Designer on the Road’u hatırlamak istersek bize özetle neler söyleyebilirsin?

Ben yıllar önce İstanbul’da bir çok büyük ajansta çalışmıştım. Robot gibi bir şeydim. Sosyal hayatım yoktu, ailemi arkadaşlarımı göremiyordum. Sabahlara kadar çalışıyordum ki bazen eve gitmediğim günler oluyordu. Bu yoğun çalışma temposundan ve ego savaşlarından bıkınca da hayallerimi gerçekleştirmek için çılgınca bir projeye imza attım. Kaybedecek bir şeyim yoktu. Sevdiğim şey tasarım yapmak ve seyahat etmekti. Sevdiğim iki şeyi birleştirerek “Designer on the Road” u yarattım. Sadece tasarım gücüyle hayatta kaldığım bir dünya turuydu. 3 yıl sürmüştü. Cebimde beş kuruş para olmadan 2011-2014 yılları arasında 23 ülke (Hindistan, Tayland, Vietnam, Güney Kore, Ukrayna, Çin, Endonezya, Malezya, Sri Lanka, Birleşik Arap Emirlikleri, Güney Afrika, Arjantin, Brezilya, Kolombiya, Kosta Rika, Honduras, El Salvador, Guatemala, Romanya, Almanya, Hırvatistan, Bosna Hersek ve Arnavutluk), 27 farklı ajans ile 83 bin 902 km yol kat etmiştim. Yol boyuncada dünyanın bir çok ülkesinde talk showlara, televizyon programlarına, gazete ve dergilere konuk oldum. Yolculuğumu anlattım. Özetle; binlerce anı ve insan biriktirdim. Bambaşka bir Çağrı Çankaya olarak da geri döndüm.

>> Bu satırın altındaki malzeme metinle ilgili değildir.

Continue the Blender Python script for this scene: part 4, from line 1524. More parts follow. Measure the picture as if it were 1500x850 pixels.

Peki bu yolculuk sana ne öğretti?

Hayat aslında çok basit, onu biz insanlar zor hale getiriyoruz. Birbirimizi zorluyor, üzüyor, gereksiz yüklerin altına sokuyoruz. Bunu gözlemleyince insan biraz daha rahatlıyor. Bizim için çok normal olan şeylerin başkaları için ne kadar sıra dışı olduğunu ya da bizlere sıra dışı gelen şeylerin onların günlük rutinleri olduğunu görünce insan artık hayata çok daha göreceli bir gözlük altından bakıyor. Takıntılarından ya da endişelerinden sıyrılıyor. Paranın önemi ve önemsizliğinden insanlara güvenip güvenmemeye kadar çok sayıda tecrübe ve refleks edindim diyebilirim.



Bu saydıkların ile birlikte Designer on the Road’dan sonra da tasarıma, sanata devam ettin ve başarılı çalışmalara imza attın… İnsanlar ile hikayeni paylaştın, üniversitelerde ders verdin, reklamlarda oynadın… Gezginliğin bu başarılarına katkısı ne oldu?

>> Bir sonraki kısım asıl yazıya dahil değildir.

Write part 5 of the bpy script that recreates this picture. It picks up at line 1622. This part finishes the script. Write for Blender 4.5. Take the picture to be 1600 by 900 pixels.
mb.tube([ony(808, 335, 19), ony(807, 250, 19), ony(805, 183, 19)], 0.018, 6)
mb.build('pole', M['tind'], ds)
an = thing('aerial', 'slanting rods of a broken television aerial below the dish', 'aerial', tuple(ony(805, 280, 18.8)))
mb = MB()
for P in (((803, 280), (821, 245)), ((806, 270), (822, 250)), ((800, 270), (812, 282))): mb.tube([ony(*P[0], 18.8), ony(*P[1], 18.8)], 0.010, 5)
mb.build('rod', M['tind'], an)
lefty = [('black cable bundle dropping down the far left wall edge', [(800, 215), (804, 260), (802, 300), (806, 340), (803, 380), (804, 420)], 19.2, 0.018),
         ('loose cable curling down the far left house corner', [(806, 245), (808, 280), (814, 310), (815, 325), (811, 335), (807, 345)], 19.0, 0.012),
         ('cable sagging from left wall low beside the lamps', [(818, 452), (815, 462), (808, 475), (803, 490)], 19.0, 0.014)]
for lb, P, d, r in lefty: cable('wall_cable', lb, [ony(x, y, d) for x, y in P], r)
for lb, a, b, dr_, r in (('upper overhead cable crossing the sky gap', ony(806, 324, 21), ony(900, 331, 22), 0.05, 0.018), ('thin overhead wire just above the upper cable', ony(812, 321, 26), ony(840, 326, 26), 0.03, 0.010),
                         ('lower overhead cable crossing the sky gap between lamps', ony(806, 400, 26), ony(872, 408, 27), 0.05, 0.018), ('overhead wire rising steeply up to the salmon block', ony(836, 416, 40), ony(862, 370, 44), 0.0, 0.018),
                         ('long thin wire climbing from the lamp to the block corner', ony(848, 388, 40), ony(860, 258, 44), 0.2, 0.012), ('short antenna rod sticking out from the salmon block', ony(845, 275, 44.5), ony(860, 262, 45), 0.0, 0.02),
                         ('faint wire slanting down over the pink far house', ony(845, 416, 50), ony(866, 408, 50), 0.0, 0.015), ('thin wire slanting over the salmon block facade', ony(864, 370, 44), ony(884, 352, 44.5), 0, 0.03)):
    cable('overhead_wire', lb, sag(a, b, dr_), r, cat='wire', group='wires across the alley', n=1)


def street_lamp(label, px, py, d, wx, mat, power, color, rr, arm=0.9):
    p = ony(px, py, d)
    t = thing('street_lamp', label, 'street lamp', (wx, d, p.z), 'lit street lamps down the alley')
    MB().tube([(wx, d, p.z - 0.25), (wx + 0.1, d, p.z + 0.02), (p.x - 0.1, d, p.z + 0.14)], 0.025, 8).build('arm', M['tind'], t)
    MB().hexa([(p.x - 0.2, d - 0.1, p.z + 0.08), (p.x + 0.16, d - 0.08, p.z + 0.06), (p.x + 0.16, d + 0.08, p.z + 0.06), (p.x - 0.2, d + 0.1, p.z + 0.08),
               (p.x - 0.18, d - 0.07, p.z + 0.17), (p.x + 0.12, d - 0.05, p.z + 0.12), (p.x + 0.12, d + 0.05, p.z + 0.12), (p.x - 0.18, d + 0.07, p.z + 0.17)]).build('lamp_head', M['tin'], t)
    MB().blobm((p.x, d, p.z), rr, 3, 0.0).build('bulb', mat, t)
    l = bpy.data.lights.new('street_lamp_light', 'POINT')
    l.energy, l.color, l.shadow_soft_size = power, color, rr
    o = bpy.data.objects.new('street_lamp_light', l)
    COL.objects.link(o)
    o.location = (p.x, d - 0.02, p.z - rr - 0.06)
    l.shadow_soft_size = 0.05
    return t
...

Teşekkür ederim. En büyük etkisi daha geniş bir çerçeveden bakabiliyor olmak oldu sanırım. Eskiden daha keskin ve nettim. Siyah ya da beyazdım. Şimdi grileri daha net görüyorum. Başarı konusunda da aslında olay inanmakla ilgili. Bir şeye gerçekten inanan ve bu inandığı şey için vereceği savaşta kimsenin lafıyla sözüyle değil kendi inancıyla hareket eden kişi, bir gün mutlaka o inandığı şeye ulaşacaktır. Hatta çevresindekileri de buna inandıracaktır. Konu sadece inanıp pes etmeme işi.

EVLİLİK DEĞİL DE EV KREDİSİ GEZGİNLİĞİ ÖLDÜRÜYOR!

Sonrasında hayatına birisi daha katıldı ve artık yerleşik düzendesiniz. Diyebilir miyiz? J Gezginliğe hala devam mı ya da yeni planlarınız var mı? Evlilik gezginliği öldürüyor mu?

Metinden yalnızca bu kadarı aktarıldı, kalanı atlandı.